C’est un vaste sujet ! Je dirais que le traitement des déchets plastiques est un enjeu majeur. Même si les comportements et règlementations ont déjà bien évolué (plus de sacs plastiques en caisse dans de nombreux supermarchés, développement du vrac et des recharges pour les cosmétiques notamment), il y a encore beaucoup à faire. L’été sur les plages, on retrouve régulièrement des bouteilles plastiques, des emballages de nourriture flottant dans l’eau…
Je pense qu’avec la crise sanitaire que nous traversons, c’est encore plus d’actualité avec les milliards de masques portés et jetés chaque jour dans le monde, qui sont aussi des déchets plastiques.

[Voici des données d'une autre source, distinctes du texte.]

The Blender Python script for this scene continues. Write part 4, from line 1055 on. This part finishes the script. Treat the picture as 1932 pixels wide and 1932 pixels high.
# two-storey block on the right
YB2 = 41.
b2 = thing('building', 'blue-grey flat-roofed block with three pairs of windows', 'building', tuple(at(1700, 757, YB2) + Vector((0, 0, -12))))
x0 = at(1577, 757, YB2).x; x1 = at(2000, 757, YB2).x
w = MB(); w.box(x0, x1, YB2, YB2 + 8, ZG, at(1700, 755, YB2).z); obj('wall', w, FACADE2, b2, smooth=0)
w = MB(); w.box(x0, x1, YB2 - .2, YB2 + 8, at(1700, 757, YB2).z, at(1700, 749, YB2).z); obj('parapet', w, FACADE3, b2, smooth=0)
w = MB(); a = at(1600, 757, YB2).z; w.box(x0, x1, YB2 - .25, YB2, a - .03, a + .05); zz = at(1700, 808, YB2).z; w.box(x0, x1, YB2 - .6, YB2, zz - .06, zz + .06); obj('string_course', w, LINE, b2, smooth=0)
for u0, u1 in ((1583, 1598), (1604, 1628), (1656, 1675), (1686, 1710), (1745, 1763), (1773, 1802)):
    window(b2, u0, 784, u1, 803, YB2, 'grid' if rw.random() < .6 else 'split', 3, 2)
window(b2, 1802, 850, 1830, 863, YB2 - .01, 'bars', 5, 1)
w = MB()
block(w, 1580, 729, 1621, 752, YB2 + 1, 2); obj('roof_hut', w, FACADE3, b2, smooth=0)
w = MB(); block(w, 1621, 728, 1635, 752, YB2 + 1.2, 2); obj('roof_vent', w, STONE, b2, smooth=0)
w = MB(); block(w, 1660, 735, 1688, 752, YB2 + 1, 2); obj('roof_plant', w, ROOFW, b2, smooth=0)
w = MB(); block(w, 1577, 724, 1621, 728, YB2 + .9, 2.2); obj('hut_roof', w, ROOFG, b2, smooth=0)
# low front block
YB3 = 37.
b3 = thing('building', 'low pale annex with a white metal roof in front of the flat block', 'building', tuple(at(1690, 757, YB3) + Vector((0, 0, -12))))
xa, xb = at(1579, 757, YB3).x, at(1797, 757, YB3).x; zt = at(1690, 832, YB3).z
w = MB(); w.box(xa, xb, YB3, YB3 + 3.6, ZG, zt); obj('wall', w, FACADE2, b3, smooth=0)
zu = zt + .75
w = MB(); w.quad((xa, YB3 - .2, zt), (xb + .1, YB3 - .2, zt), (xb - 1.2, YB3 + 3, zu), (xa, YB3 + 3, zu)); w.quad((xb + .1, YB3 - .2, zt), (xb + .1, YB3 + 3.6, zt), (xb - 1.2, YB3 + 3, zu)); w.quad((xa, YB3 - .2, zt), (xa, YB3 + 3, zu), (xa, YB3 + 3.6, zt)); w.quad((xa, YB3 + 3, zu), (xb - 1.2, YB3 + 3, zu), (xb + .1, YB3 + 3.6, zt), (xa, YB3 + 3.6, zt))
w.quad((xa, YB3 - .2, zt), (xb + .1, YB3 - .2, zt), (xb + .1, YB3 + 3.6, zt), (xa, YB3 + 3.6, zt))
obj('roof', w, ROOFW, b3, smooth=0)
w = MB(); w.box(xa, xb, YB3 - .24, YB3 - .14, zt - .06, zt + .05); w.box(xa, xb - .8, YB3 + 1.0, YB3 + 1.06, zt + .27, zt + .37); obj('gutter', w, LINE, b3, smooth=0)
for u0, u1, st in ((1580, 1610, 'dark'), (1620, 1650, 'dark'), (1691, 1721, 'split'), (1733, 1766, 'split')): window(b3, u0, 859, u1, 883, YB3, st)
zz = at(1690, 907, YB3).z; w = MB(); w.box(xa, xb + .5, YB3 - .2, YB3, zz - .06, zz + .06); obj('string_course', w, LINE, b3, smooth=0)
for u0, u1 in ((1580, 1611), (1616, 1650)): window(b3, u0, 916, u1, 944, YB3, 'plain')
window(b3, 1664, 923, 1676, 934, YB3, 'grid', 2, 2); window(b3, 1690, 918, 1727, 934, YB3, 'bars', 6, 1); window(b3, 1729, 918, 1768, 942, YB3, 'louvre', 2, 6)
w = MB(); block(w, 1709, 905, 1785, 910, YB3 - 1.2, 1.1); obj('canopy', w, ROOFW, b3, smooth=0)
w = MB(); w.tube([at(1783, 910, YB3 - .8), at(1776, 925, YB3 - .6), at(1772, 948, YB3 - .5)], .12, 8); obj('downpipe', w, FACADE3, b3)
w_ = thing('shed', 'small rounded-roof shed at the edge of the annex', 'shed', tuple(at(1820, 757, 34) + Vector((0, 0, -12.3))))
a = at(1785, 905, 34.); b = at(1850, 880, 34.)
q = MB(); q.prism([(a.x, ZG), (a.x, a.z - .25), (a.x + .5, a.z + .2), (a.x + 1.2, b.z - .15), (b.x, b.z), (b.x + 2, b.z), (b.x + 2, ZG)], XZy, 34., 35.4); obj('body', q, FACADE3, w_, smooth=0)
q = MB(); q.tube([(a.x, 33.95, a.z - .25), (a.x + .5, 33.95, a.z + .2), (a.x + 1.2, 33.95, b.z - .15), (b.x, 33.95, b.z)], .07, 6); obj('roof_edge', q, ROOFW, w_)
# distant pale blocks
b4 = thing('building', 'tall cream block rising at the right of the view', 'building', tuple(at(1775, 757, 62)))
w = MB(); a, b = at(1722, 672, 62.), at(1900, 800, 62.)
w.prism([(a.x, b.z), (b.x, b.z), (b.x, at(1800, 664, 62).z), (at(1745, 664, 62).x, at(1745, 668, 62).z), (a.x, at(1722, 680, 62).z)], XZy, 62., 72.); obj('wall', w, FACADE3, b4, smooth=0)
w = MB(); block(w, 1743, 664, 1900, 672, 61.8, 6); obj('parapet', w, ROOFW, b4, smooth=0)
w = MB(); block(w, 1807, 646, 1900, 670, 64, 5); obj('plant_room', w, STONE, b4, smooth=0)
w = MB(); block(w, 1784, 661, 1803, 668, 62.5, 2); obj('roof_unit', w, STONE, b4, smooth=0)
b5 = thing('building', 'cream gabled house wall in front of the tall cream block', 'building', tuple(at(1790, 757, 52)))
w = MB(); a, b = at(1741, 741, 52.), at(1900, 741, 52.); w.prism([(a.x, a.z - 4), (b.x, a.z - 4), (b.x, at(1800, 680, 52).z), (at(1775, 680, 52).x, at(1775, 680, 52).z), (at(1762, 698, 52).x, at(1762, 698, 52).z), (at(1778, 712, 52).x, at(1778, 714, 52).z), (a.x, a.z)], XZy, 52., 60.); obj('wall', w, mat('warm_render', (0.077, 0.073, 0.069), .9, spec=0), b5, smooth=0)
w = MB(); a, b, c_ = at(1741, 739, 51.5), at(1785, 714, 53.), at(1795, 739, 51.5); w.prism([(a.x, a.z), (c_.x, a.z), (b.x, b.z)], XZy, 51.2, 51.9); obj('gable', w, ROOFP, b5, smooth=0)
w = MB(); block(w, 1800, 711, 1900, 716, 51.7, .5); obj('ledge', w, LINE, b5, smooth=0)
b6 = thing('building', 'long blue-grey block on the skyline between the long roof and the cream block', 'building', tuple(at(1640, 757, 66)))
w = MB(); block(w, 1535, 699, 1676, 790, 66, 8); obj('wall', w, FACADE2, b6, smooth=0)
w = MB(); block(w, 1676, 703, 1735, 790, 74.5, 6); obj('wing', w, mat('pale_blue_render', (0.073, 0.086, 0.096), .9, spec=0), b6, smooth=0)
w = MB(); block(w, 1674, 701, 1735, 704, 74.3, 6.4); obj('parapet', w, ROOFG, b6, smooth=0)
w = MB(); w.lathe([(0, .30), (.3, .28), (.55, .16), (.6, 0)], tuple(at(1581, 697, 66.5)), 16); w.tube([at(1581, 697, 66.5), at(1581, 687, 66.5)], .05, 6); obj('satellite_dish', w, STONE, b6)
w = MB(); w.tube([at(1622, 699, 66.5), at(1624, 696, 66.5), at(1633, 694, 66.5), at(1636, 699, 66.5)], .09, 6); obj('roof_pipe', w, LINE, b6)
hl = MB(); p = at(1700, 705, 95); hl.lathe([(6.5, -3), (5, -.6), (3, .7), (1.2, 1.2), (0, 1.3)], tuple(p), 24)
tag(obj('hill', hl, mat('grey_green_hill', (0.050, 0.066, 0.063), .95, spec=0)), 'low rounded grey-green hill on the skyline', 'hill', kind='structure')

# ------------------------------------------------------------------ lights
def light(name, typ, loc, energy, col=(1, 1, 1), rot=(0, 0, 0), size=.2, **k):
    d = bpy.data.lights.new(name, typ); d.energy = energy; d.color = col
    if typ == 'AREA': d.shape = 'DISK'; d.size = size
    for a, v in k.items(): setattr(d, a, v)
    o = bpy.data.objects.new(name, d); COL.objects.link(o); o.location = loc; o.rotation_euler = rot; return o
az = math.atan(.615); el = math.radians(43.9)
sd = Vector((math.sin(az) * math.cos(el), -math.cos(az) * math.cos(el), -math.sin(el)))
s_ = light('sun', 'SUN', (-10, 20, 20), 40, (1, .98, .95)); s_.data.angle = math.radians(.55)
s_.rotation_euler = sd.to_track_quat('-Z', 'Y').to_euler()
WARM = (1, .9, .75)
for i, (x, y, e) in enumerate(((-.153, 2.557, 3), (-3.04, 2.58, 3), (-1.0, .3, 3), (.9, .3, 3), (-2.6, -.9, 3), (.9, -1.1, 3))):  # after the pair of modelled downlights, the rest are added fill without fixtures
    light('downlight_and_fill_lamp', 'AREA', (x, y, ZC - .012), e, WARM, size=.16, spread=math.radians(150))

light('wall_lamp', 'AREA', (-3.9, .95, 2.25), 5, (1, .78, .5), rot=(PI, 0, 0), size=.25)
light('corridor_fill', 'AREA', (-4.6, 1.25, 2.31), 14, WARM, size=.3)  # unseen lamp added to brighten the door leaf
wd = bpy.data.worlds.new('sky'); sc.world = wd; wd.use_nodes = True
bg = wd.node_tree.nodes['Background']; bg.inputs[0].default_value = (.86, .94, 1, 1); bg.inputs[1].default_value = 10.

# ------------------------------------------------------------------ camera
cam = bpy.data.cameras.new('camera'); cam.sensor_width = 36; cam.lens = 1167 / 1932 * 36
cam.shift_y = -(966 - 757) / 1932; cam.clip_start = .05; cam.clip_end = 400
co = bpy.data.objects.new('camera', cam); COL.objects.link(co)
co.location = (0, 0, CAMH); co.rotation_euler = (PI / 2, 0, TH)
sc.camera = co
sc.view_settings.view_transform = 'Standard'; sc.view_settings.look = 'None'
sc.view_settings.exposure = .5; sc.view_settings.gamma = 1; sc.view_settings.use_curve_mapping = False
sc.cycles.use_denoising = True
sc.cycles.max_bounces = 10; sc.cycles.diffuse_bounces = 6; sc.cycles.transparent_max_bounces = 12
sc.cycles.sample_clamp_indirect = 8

Un autre enjeu selon moi est d’inciter les grandes entreprises à être davantage transparentes sur leur chaîne de production/d’approvisionnement, afin de permettre aux citoyens de consommer de façon plus éclairée.
Si certains ne privilégient pas une consommation responsable, c’est tout simplement parce qu’ils ne réalisent pas forcément que le produit qu’ils achètent a parcouru des milliers de km, qu’il a été produit dans des conditions de travail douteuses ou qu’il contient des composants dangereux pour l’environnement.
Quels conseils donneriez-vous aux français pour “vivre vert au quotidien” !?
De mon côté, j’ai mis en place plusieurs petites actions pour limiter au maximum mon impact sur l’environnement : privilégier les emballages sans plastique, et s’il n’y a pas le choix, sélectionner au maximum ceux qui sont rechargeables. J’essaye aussi autant que possible d’acheter en vrac et de stocker les denrées alimentaires dans des bocaux en verre à la maison.
Je consomme des produits locaux et de saison, acheminés en circuit court.
Enfin, pour lutter contre l’obsolescence programmée, je fais réparer mes appareils électroniques usagés plutôt que d’en acheter des neufs.
Je pense qu’il ne faut pas culpabiliser d’être un « écolo imparfait », et chaque petite action permet de participer aux grands changements. Une fois ces actions mises en place, on peut passer au « niveau green » supérieur et incorporer davantage de changements dans son mode de vie !
Quelle initiative écologique vous a marqué dernièrement ?
C’est directement lié à mon domaine d’activité : j’ai récemment découvert des initiatives de nettoyage et dépollution des océans via des bateaux privés financés par des associations.
Ces bateaux sont dessinés spécialement pour pouvoir récupérer micro-débris, macro-débris et huiles répandues dans nos océans. Je pense par exemple à The Sea Cleaners, dont un des bateaux permet de récolter plus de 10.000 tonnes de déchets par an, mais ils sont plusieurs à avoir adopté cette démarche.
Les grands changements viennent souvent de petites actions locales qui raisonnent à grande échelle.